The nine brothers accompanied by Benjamin returned to Egypt after the lapse of a considerable time, and brought back the money, which they had found in their bags on their return home, to restore it to the superintendent of the magazines, to whose treasure they supposed it to belong. — When Joseph saw Benjamin he was obliged to leave the room and to withdraw into his private chamber, where his full heart was eased by tears; but he returned soon and dined with his brothers. — Before they were ready to depart, he ordered his superintendent, to contrive to put a silver cup, which had been on the table, in the bag of Benjamin, then to pursue them, after they had left the city, and when upon searching he should have found the cup, to bring Benjamin (as the supposed thief) back with him. The officer obeyed. But the noble brothers disdained to escape and suffer their youngest brother to remain behind a slave; and the magnanimous Yehudah (Judah) stepped forward to offer himself in Benjamin's place. "For," said he, "thy servant (himself) has been a security for the youth to my father, saying, 'if I bring him not to thee, then will I have sinned against my father for ever.' And now let thy servant remain, instead of the youth, a slave to my lord, and let the youth go up with his brothers. For how could I go up to my father, without having the youth with me? I never could witness the distress, which would overwhelm my father."

Such generous self-devotion moved Joseph, his feelings were too strong almost for utterance, he ordered all strangers from his presence, and then cried out: "I am Joseph! Lives my father yet?"

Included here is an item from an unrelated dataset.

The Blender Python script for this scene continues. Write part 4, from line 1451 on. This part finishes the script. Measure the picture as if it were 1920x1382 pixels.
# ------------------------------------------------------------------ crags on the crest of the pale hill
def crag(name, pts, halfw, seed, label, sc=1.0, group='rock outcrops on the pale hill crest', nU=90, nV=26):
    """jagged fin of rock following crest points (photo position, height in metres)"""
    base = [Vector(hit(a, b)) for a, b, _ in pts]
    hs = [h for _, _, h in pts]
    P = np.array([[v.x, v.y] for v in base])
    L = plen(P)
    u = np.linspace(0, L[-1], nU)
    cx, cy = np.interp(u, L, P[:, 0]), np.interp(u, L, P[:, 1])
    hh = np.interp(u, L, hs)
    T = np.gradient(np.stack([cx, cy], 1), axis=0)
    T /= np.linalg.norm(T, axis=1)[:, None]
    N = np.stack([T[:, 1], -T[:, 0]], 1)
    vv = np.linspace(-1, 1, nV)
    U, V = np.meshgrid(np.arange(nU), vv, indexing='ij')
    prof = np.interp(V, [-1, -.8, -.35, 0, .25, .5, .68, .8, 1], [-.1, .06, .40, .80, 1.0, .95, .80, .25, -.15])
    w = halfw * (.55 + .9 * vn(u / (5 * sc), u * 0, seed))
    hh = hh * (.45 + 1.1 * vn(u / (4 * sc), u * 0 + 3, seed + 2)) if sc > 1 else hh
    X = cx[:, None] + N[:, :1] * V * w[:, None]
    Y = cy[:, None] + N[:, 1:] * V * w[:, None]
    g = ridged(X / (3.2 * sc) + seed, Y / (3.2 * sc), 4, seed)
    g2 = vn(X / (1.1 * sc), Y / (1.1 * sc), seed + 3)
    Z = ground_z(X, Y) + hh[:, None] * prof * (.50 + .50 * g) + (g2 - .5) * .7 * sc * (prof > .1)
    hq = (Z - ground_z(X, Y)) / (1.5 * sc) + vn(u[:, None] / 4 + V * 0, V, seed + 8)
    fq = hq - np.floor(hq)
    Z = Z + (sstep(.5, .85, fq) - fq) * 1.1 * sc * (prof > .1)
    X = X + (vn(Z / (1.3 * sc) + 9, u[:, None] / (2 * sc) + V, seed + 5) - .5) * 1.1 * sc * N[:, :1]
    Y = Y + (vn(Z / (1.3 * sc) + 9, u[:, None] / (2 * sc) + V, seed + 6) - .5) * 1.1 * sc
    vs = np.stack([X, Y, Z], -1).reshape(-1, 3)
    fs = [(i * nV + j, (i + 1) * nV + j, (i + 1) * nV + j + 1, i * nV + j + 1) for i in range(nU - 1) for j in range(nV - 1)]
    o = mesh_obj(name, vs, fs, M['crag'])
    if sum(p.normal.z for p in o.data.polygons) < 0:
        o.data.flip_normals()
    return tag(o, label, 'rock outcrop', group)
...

The children of Israel hurried away from Egypt, to tell their father that Joseph yet lived, and that he was regent over all the land of Egypt; but the heart once inured to sorrow does not even wish any joy to rob it of its sacred grief: it knows how short lived all pleasure is, and is fearful of some worse calamity yet to come, and then it can hardly admit any sudden gladness, because it is doubting its reality; and so did Jacob too remain incredulous, till he had seen the vehicles, which Joseph had sent for his accommodation. Then indeed was his joy unbounded, and from a full heart he spoke; "Enough, my son Joseph lives yet; I will go and see him before I die." — Thus it came to pass, that Israel went with his whole family to Egypt; and in Beare Shebang (Beersheba) God revealed himself to Jacob and told him, to go without fear to Egypt, for He would go down with him, and bring him also back again, — meaning: that neither Jacob's body not his descendants should for ever remain buried in Egypt, but that both should be brought out again from that land.

Thus fortified by the word of God, our glorious ancestor arrived in Egypt, where he was soon locked in the embrace of his long-lost son; where he was soon taught to forget all his previous sufferings. Joseph, with the permission of Pharaoh, gave his family land, in the district of Goshen, where he supplied them with all the necessaries of life; and the children of the true faith became inmates of the land of the children of Cham.

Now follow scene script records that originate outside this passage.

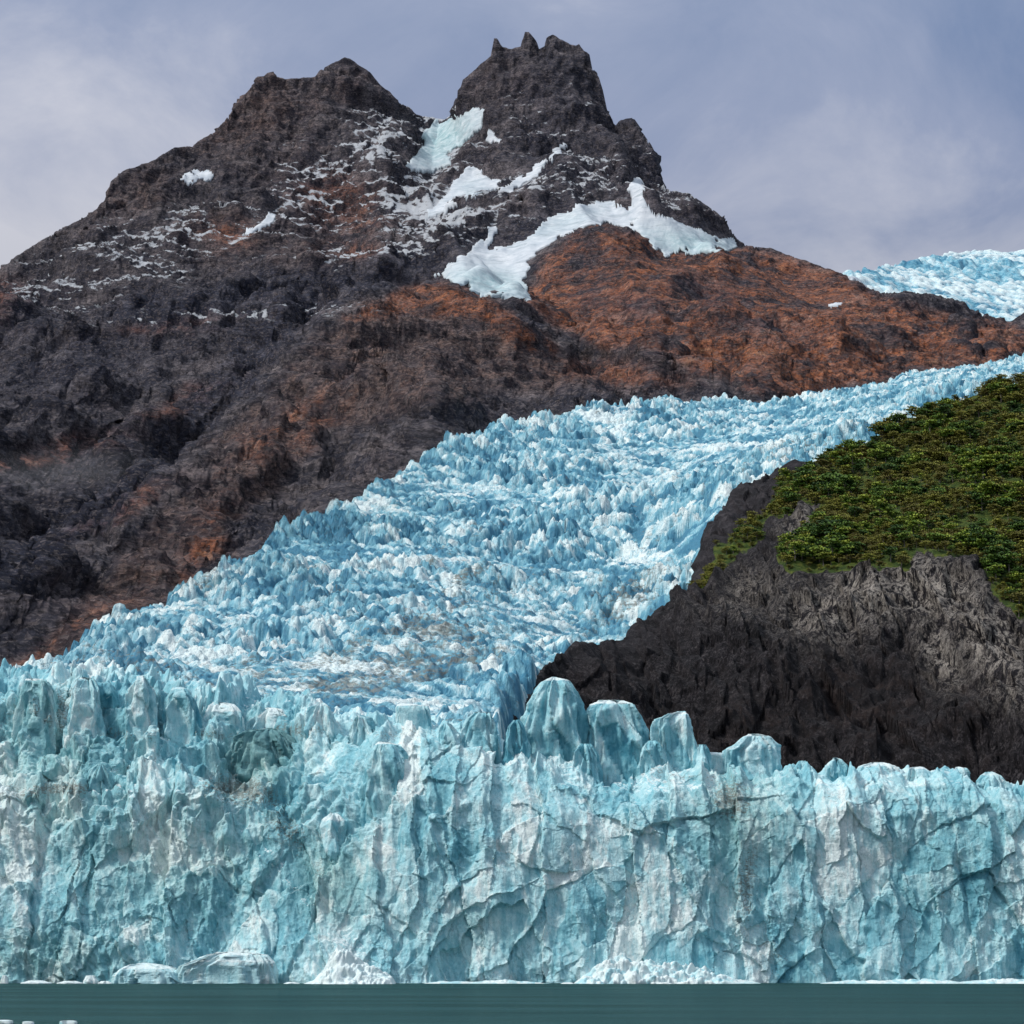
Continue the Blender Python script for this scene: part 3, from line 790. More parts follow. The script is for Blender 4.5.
# ------------------------------------------------------------------ headland
HS = [(440,800,950),(505,720,1010),(520,708,1030),(530,692,1060),(545,662,1130),(570,647,1180),(620,634,1250),(660,611,1310),(690,586,1370),(699,562,1410),(704,532,1450),(715,511,1490),(738,482,1530),
      (780,466,1570),(820,459,1590),(850,448,1610),(880,435,1630),(910,421,1650),(950,405,1680),(985,391,1700),(1024,381,1730),(1250,338,1820)]
hl = [HS, [(p[0] + 25, p[1] + 150, p[2] + 170) for p in HS],
      [(p[0], 940, p[2] + 420) for p in HS],
      [(690,590,1350),(720,580,1320),(760,560,1320),(800,570,1280),(860,572,1260),(900,567,1255),(950,552,1260),(985,582,1220),(1024,616,1180),(1250,690,1060)],
      [(640,640,1210),(700,640,1210),(800,640,1210),(900,640,1200),(1000,665,1150),(1250,740,1020)],
      [(600,690,1150),(700,700,1150),(800,710,1150),(900,720,1140),(1024,740,1090),(1250,790,980)],
      [(820,470,1560),(780,500,1480),(740,545,1390),(690,590,1350)],
      [(1024,480,1430),(920,490,1440),(850,510,1420)],
      [(440,830,930),(520,790,1000),(600,790,1080),(700,800,1090),(800,810,1090),(900,820,1080),(1024,850,1030),(1250,870,930)],
      [(400,940,880),(1400,940,850)]]
HA0, HA1, HY0, HY1 = -.04, .34, 850., 2100.
Hh = solve(hl, HA0, HA1, HY0, HY1, 380, 380)
Hh = smooth1(Hh, 2)
a = np.linspace(HA0, HA1, 980)
X, Y, Z = arc_rows(Hh, np.linspace(HY0, HY1, 380), a, HA0, HA1, 780, 1.4)
PX, PY = pix(X, Y, Z)
GREEN = [(693,590),(708,565),(730,542),(755,520),(775,498),(790,482),(812,468),(835,452),(855,438),(880,424),(910,408),(950,392),(985,376),(1024,366),(1400,280),(1400,760),(1024,622),(1000,600),(985,585),(970,560),(950,556),(930,560),(900,568),(870,574),(840,568),(810,576),(790,572),(778,556),(792,540),(815,522),(822,505),(800,508),(775,522),(752,545),(728,562),(712,584)]
gd = inpoly(PX, PY, GREEN) + 15 * fbm(PX / 26, PY / 18, 0 * PX, 4, 301)
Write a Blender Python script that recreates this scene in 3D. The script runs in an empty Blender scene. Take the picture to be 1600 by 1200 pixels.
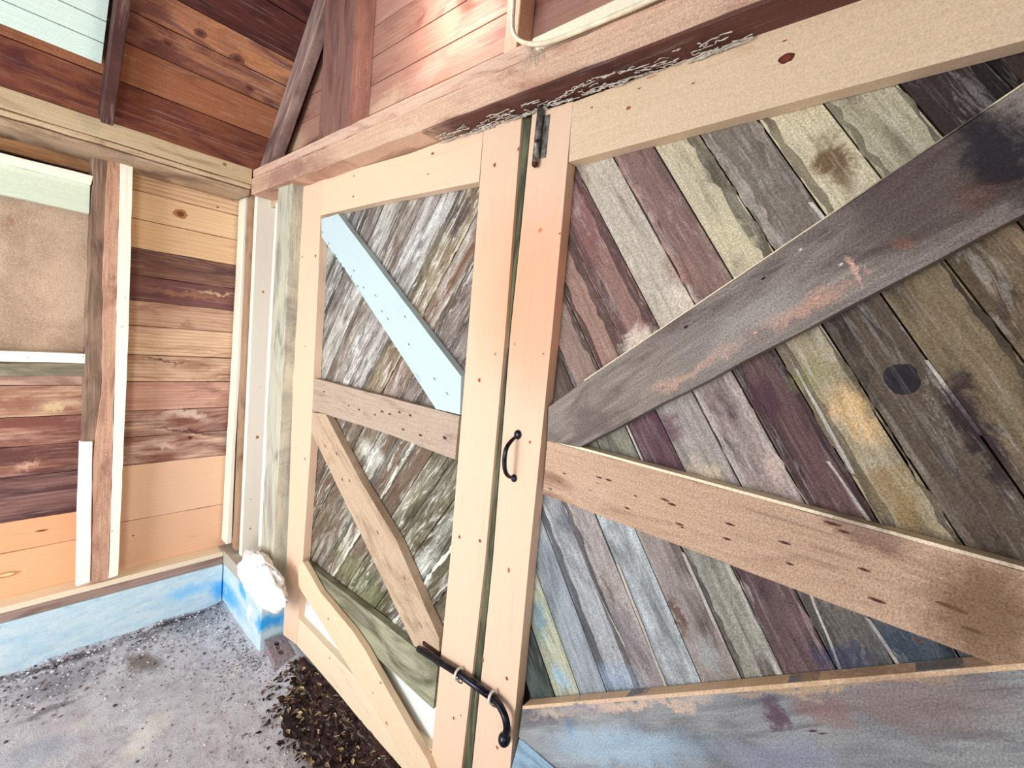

Jacob lived seventeen years in Egypt, when he found his end fast approaching; he therefore assembled his children around him, and giving them his blessing and admonitions, he foretold that which should happen to them till the latest posterity. He prophesied of the Messiah, who is to descend from Judah, and thus spoke the dying saint:

"Not for ever shall the sceptre depart from Judah, not the lawgiver from his descendants, for Shiloh shall come, and unto him shall the nations assemble."

And surely the time will come, when unto the teacher, the prince David, all nations will assemble to worship the only true God, the Father of all, the shield of Israel. The sceptre has departed, and no more does the law-giver reside in Jerusalem; but the sceptre must be restored, and the crown will return again to its former dwelling! —

When Jacob had blessed his children, he composed himself in his bed, and departed this life, to be an angel in heaven, and to shine foremost amidst the saints, whose resting place is at the foot of the throne of glory.